**Challenge**: Copy out the data below verbatim.

**Data extract**:
───
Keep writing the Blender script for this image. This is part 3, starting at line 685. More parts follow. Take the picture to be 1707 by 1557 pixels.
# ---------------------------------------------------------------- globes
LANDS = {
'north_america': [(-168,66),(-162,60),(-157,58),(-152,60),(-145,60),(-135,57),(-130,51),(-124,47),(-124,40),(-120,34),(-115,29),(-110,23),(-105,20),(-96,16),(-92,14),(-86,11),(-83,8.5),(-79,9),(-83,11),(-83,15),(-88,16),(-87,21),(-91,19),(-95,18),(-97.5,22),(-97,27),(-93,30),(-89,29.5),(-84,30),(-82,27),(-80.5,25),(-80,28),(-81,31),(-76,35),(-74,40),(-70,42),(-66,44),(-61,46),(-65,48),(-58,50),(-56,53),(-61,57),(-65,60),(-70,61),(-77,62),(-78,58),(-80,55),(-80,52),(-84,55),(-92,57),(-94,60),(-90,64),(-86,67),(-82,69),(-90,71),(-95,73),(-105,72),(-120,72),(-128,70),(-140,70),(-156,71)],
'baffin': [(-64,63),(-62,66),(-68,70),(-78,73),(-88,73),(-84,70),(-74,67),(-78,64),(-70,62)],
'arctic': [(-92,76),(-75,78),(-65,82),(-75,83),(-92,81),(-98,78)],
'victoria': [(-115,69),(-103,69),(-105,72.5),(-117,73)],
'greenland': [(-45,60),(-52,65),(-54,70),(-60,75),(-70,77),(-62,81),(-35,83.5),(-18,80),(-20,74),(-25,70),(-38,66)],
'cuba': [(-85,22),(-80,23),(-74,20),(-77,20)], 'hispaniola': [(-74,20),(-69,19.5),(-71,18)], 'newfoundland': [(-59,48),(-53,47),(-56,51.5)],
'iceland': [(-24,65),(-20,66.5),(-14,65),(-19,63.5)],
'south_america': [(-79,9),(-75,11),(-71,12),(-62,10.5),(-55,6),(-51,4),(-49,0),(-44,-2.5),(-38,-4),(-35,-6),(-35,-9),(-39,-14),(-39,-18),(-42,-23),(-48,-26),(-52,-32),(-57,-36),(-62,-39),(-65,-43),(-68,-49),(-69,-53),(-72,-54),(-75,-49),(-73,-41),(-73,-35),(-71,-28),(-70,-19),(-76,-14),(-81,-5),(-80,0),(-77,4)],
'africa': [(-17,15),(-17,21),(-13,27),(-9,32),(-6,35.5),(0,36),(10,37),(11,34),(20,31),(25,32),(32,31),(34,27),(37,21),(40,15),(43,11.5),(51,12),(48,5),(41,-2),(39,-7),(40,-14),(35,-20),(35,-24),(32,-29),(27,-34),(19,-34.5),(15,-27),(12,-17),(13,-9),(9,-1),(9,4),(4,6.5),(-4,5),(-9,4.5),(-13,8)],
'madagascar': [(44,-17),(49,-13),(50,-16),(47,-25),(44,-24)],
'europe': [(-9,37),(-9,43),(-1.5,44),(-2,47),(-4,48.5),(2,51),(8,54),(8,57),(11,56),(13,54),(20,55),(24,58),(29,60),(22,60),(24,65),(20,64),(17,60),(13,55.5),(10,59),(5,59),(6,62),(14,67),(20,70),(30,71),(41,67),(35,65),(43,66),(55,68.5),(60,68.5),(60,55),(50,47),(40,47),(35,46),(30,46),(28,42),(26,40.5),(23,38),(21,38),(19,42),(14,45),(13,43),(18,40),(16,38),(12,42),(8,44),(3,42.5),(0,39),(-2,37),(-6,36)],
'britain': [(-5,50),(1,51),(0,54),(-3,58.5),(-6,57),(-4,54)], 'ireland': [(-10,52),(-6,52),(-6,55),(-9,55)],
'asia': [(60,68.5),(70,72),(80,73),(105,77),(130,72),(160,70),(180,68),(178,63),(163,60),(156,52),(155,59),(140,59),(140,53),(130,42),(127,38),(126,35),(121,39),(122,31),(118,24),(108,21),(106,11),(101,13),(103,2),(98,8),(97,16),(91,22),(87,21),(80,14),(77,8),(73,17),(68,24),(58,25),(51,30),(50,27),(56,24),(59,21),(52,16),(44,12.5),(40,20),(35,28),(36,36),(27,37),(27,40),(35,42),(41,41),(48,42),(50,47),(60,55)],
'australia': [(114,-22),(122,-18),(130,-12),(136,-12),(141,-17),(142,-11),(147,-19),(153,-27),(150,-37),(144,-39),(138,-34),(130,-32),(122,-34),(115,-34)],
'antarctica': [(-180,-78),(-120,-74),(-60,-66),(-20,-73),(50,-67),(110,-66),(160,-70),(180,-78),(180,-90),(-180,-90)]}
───
**Expected answer**:
Keep writing the Blender script for this image. This is part 3, starting at line 685. More parts follow. Take the picture to be 1707 by 1557 pixels.
# ---------------------------------------------------------------- globes
LANDS = {
'north_america': [(-168,66),(-162,60),(-157,58),(-152,60),(-145,60),(-135,57),(-130,51),(-124,47),(-124,40),(-120,34),(-115,29),(-110,23),(-105,20),(-96,16),(-92,14),(-86,11),(-83,8.5),(-79,9),(-83,11),(-83,15),(-88,16),(-87,21),(-91,19),(-95,18),(-97.5,22),(-97,27),(-93,30),(-89,29.5),(-84,30),(-82,27),(-80.5,25),(-80,28),(-81,31),(-76,35),(-74,40),(-70,42),(-66,44),(-61,46),(-65,48),(-58,50),(-56,53),(-61,57),(-65,60),(-70,61),(-77,62),(-78,58),(-80,55),(-80,52),(-84,55),(-92,57),(-94,60),(-90,64),(-86,67),(-82,69),(-90,71),(-95,73),(-105,72),(-120,72),(-128,70),(-140,70),(-156,71)],
'baffin': [(-64,63),(-62,66),(-68,70),(-78,73),(-88,73),(-84,70),(-74,67),(-78,64),(-70,62)],
'arctic': [(-92,76),(-75,78),(-65,82),(-75,83),(-92,81),(-98,78)],
'victoria': [(-115,69),(-103,69),(-105,72.5),(-117,73)],
'greenland': [(-45,60),(-52,65),(-54,70),(-60,75),(-70,77),(-62,81),(-35,83.5),(-18,80),(-20,74),(-25,70),(-38,66)],
'cuba': [(-85,22),(-80,23),(-74,20),(-77,20)], 'hispaniola': [(-74,20),(-69,19.5),(-71,18)], 'newfoundland': [(-59,48),(-53,47),(-56,51.5)],
'iceland': [(-24,65),(-20,66.5),(-14,65),(-19,63.5)],
'south_america': [(-79,9),(-75,11),(-71,12),(-62,10.5),(-55,6),(-51,4),(-49,0),(-44,-2.5),(-38,-4),(-35,-6),(-35,-9),(-39,-14),(-39,-18),(-42,-23),(-48,-26),(-52,-32),(-57,-36),(-62,-39),(-65,-43),(-68,-49),(-69,-53),(-72,-54),(-75,-49),(-73,-41),(-73,-35),(-71,-28),(-70,-19),(-76,-14),(-81,-5),(-80,0),(-77,4)],
'africa': [(-17,15),(-17,21),(-13,27),(-9,32),(-6,35.5),(0,36),(10,37),(11,34),(20,31),(25,32),(32,31),(34,27),(37,21),(40,15),(43,11.5),(51,12),(48,5),(41,-2),(39,-7),(40,-14),(35,-20),(35,-24),(32,-29),(27,-34),(19,-34.5),(15,-27),(12,-17),(13,-9),(9,-1),(9,4),(4,6.5),(-4,5),(-9,4.5),(-13,8)],
'madagascar': [(44,-17),(49,-13),(50,-16),(47,-25),(44,-24)],
'europe': [(-9,37),(-9,43),(-1.5,44),(-2,47),(-4,48.5),(2,51),(8,54),(8,57),(11,56),(13,54),(20,55),(24,58),(29,60),(22,60),(24,65),(20,64),(17,60),(13,55.5),(10,59),(5,59),(6,62),(14,67),(20,70),(30,71),(41,67),(35,65),(43,66),(55,68.5),(60,68.5),(60,55),(50,47),(40,47),(35,46),(30,46),(28,42),(26,40.5),(23,38),(21,38),(19,42),(14,45),(13,43),(18,40),(16,38),(12,42),(8,44),(3,42.5),(0,39),(-2,37),(-6,36)],
'britain': [(-5,50),(1,51),(0,54),(-3,58.5),(-6,57),(-4,54)], 'ireland': [(-10,52),(-6,52),(-6,55),(-9,55)],
'asia': [(60,68.5),(70,72),(80,73),(105,77),(130,72),(160,70),(180,68),(178,63),(163,60),(156,52),(155,59),(140,59),(140,53),(130,42),(127,38),(126,35),(121,39),(122,31),(118,24),(108,21),(106,11),(101,13),(103,2),(98,8),(97,16),(91,22),(87,21),(80,14),(77,8),(73,17),(68,24),(58,25),(51,30),(50,27),(56,24),(59,21),(52,16),(44,12.5),(40,20),(35,28),(36,36),(27,37),(27,40),(35,42),(41,41),(48,42),(50,47),(60,55)],
'australia': [(114,-22),(122,-18),(130,-12),(136,-12),(141,-17),(142,-11),(147,-19),(153,-27),(150,-37),(144,-39),(138,-34),(130,-32),(122,-34),(115,-34)],
'antarctica': [(-180,-78),(-120,-74),(-60,-66),(-20,-73),(50,-67),(110,-66),(160,-70),(180,-78),(180,-90),(-180,-90)]}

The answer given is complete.